Let $X$ be a Banach space and $X^*$ its dual. Let $\{L_n\}$ be a sequence in $X^*$ such that $L_n \rightarrow L$ in the weak* sense, and suppose $\{x_n\}$ is a sequence in $X$ such that $x_n \rightarrow x$ in norm. The question I am working on asks if it is necessarily true that $L_n(x_n) \rightarrow L(x)$.
I believe the answer should be yes. Note that since $L \in X^*$, its norm $|L|$ is bounded. Let $\epsilon > 0$ be given. Then weak* convergence implies there exists $n_1 \in \mathbb{N}$ such that $$|L_n(x) - L(x)| < \epsilon/2 \quad \forall n \geq n_1.$$ Similarly, convergence in norm says there exists $n_2 \in \mathbb{N}$ such that $$\|x_n - x\| < \frac{\epsilon}{2|L|} \quad \forall n \geq n_2.$$ Let $N = \max\{n_1, n_2\}$, then for all $n \geq N$: $$|L_n(x_n) - L(x)| \leq |L_n(x_n) - L(x_n)| + |L(x_n - x)| \leq |L_n(x_n) - L(x_n)| + |L|\|x_n - x\| \\< \frac{\epsilon}{2} + |L|\frac{\epsilon}{2|L|} = \epsilon.$$
Is this correct or have I made any errors in my proof?

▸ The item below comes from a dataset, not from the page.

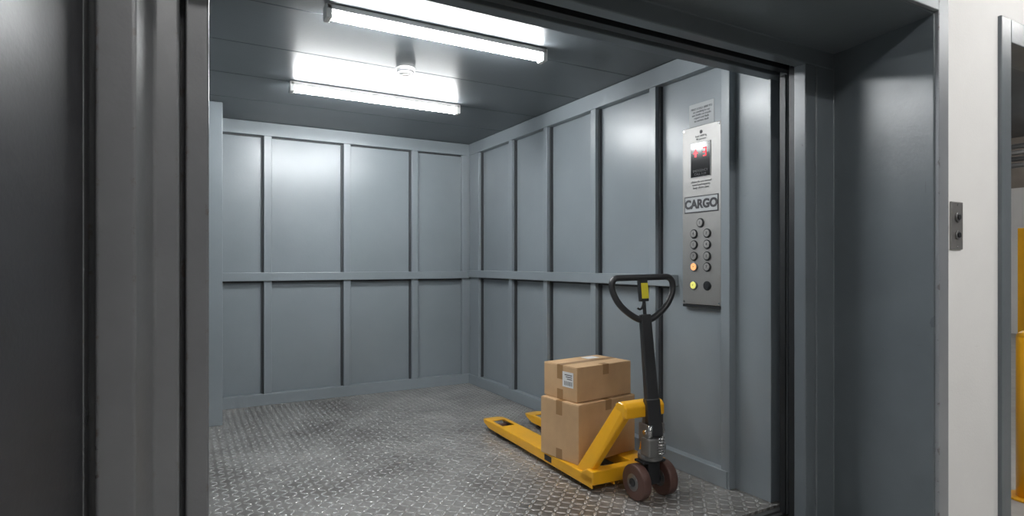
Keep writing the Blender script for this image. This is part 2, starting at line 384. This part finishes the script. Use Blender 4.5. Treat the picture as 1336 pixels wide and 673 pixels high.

No, your proof is wrong. First, please don't write $|L|$ for the norm, write $\|L\|$. Next, a very common (but easily fixable) mistake when writing explicit $\epsilon$-$N$ proofs is the choice of $\frac{\epsilon}{2\|L\|}$; if $\|L\|=0$, then this quotient is meaningless. Instead use something like $\frac{\epsilon}{2\|L\|+1}$ (but as you'll see below, this isn't the right choice either... you need $\frac{\epsilon}{2M+1}$, where $M$ is defined below).
Anyway, those were trivial matters. The big issue is that you haven't justified why $|L_n(x_n)-L(x_n)|\to 0$ as $n\to\infty$. You say this can be made less than $\frac{\epsilon}{2}$, but that's not true based only on what you said. Look back at where $n_1$ comes from. This $n_1$ (and hence $N$) depends on the specific point $x$ in the Banach space. The correct way to argue is as follows: for each $n\in\Bbb{N}$, \begin{align} |L_n(x_n)-L(x)|&\leq |L_n(x_n)-L_n(x)|+|L_n(x)-L(x)|\\ &\leq \|L_n\|\cdot\|x_n-x\|+|L_n(x)-L(x)|\\ &\leq M\cdot\|x_n-x\|+|L_n(x)-L(x)|,\tag{$*$} \end{align} where $M:=\sup\limits_{k\in\Bbb{N}}\|L_k\|$. Note that since $L_k\to L$ in the weak* topology, the sequence of functionals $\{L_k\}_{k=1}^{\infty}$ is by definition pointwise convergent, hence pointwise bounded, so by Banach-Steinhaus theorem (i.e uniform boundedness principle), it follows that the sequence of operator norms $\{\|L_k\|\}_{k=1}^{\infty}$ is bounded as well, and thus the supremum, $M$, above is finite. Now, we can take the limit $n\to\infty$ on the RHS of $(*)$. Both terms vanish by hypothesis (the first due to norm convergence, and second due to weak* convergence); the key difference between my argument and yours is that in mine, the second term is $|L_n(x)-L(x)|$, the point of evaluation is simply $x$, not $x_n$. This proves $L_n(x_n)\to L(x)$.
If you want, you can now transcribe this into an $\epsilon$-$N$ proof, but you shouldn't need to.